You use the phrase "new stage of human development". I don't see that coming. So far as I can see, human development has undergone two evolutions, one huge, the other less so. The first was when human beings first started cooperating - to hunt, trade, etc, which was made possible by the willful suppression of id. We stopped raping the attractive or stealing from the weak quite as freely. Huge. The second was the development of civilization, but in terms of core human behavior, that was mostly just an intensification of the earlier breakthrough.

I don't see another leap on the horizon. I spend time with highly experienced yogis, and I see even in them, beyond the studiedly benign veneer, all the same poisonous, selfish drives seen in anyone else. In some ways, those guys are even worse. 

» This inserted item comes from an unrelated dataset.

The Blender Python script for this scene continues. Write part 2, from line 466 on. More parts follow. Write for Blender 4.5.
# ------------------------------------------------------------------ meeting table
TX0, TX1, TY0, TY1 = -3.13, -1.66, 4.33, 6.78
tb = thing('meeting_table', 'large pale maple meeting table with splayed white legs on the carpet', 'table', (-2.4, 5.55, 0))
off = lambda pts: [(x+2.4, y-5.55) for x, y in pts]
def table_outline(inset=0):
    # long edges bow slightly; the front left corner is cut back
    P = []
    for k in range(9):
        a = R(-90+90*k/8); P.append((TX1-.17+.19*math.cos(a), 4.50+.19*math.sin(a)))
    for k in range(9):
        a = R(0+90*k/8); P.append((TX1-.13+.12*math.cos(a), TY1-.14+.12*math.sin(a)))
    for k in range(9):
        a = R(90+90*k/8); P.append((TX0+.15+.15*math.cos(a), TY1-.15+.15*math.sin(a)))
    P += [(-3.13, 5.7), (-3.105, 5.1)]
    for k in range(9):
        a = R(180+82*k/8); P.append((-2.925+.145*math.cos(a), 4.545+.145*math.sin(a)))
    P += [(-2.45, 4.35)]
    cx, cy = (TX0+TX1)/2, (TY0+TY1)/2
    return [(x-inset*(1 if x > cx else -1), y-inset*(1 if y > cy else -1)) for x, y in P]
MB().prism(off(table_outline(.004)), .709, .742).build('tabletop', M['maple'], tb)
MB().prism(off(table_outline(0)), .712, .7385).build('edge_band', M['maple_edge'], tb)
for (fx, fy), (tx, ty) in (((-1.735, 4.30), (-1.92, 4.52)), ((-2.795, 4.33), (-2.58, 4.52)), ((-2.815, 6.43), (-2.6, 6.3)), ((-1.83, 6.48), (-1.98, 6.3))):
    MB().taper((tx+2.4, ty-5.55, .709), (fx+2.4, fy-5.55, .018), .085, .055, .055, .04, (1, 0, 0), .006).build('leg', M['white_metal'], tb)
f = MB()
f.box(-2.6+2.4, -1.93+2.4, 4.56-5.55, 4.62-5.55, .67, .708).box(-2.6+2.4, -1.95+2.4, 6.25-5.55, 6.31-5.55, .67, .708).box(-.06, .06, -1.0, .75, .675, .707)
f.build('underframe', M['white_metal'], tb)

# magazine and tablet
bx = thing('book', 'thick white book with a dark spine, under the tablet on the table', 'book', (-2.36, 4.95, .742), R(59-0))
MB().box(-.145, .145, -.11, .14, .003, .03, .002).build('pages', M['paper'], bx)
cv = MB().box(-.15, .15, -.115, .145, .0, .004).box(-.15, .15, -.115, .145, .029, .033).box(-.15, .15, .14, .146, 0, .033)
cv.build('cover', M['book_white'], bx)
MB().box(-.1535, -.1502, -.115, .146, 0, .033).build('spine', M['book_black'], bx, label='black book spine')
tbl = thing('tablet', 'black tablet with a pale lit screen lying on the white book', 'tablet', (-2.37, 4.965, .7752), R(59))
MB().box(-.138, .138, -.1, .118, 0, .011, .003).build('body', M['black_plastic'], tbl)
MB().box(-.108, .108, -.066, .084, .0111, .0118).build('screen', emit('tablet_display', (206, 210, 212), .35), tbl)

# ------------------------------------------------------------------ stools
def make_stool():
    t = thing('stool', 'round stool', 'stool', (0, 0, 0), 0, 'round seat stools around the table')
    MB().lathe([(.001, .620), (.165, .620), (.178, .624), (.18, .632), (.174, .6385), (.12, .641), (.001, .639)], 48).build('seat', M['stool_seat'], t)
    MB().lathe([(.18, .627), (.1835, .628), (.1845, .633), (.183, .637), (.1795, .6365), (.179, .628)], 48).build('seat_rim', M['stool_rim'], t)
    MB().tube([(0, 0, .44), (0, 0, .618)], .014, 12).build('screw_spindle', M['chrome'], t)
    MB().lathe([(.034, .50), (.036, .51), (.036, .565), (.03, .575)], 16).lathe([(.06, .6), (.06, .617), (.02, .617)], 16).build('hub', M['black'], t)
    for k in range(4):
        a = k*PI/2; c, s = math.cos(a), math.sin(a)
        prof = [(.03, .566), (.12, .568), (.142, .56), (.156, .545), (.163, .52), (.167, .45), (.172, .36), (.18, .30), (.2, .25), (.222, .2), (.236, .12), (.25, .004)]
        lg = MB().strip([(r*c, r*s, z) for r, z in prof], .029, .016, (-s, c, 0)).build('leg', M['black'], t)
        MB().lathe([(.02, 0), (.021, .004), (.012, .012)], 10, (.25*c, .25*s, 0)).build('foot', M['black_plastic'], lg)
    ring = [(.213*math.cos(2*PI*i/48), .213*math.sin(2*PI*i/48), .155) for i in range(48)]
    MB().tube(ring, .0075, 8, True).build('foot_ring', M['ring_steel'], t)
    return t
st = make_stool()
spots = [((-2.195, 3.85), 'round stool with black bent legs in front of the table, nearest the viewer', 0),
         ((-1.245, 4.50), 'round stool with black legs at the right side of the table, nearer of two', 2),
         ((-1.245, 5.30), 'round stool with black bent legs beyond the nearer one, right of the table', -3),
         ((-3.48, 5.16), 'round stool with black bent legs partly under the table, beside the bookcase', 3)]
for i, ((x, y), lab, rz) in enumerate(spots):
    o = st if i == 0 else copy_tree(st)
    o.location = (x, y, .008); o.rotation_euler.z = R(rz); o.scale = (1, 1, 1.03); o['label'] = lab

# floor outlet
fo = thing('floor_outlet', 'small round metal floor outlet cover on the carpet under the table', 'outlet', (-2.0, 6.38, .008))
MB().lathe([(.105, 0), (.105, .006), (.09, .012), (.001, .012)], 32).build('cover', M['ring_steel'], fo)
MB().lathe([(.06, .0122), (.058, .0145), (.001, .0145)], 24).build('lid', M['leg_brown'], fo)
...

I don't think humanity's destined to clean up and grow more peaceful and reasonable (watch for an article in the next week or so on that, as observed from the inside). Theory's fine, and useful social science insights can come from it. But the core impulses aren't going to get better. 

I'd love to think otherwise, though.

Jim Leff said...

Just noting, six years later, that I've changed my mind on this. I think Stephen Pinker is right, and I've accounted for why it's so danged hard to see it. See the tag/label "Violence" in the left margin for my subsequent writings on this.

Govind said...

As someone who's been observing and seeing the limitations of both the cynical and optimistic sides of the "software" we use to cooperate and find consensus at a large scale, I'm curious to hear an update on what you think about this after 6 additional years.

Jim Leff said...

First, I'm uncomfortable with the framing "cynical"/"optimistic" applied here. It implies that I'm judging, and - as is always the case when calling out judging, there's implicit judgement of the judging.

Mere clear-eyed observation can seem quite skewed to those with the antithetical skew (and that very reaction is growing geometrically worse). It can appear to bear a cast of cynicism or even hostility.

Clear-eyed observation has the power to break a cognitive spell, and I'm a big fan of breaking cognitive spells, having observed that unfreezing perspective is something of a cure-all. It literally stokes bliss. But an invitation to shift, even offered benevolently, can antagonize those viscerally committed to an assumption.

A young friend recently told me his tale of traumatic poverty, and when he finished, I pointed out that he's rich. At his worst moment of seeming-poverty, he was still the envy of 99.9% of historical humans. Such perspective-flipping observation can provoke a Grinch/Scrooge awakening affording bliss. That's what I hoped for. Not this time, though, so I seemed to him like a vicious ogre. The Truth can be a real scumbag (not just e.g. "that dress makes you look fat"; in fact, in this case, I was downright lionizing the "dress" in question).

Anyhow...

My observation here, that Nationalism is always a noble-seeming mask for xenophobia, could indeed be read as a dreary adolescent rolling eyes over "those stupid people". In the same sense, this entire Slog calls people stupid a lot. But I include myself, and that's the difference. I reveal my own stupidity freely and often. I think it's clear that what I'm doing here is seeking greater clarity for my stupid self, and offering my notes to anyone who drops by. A public effort to ascend from the pits of ridiculousness. Definitely not cynicism.

As for the meat of your question, it seems like you think something's changed. Why not state your argument?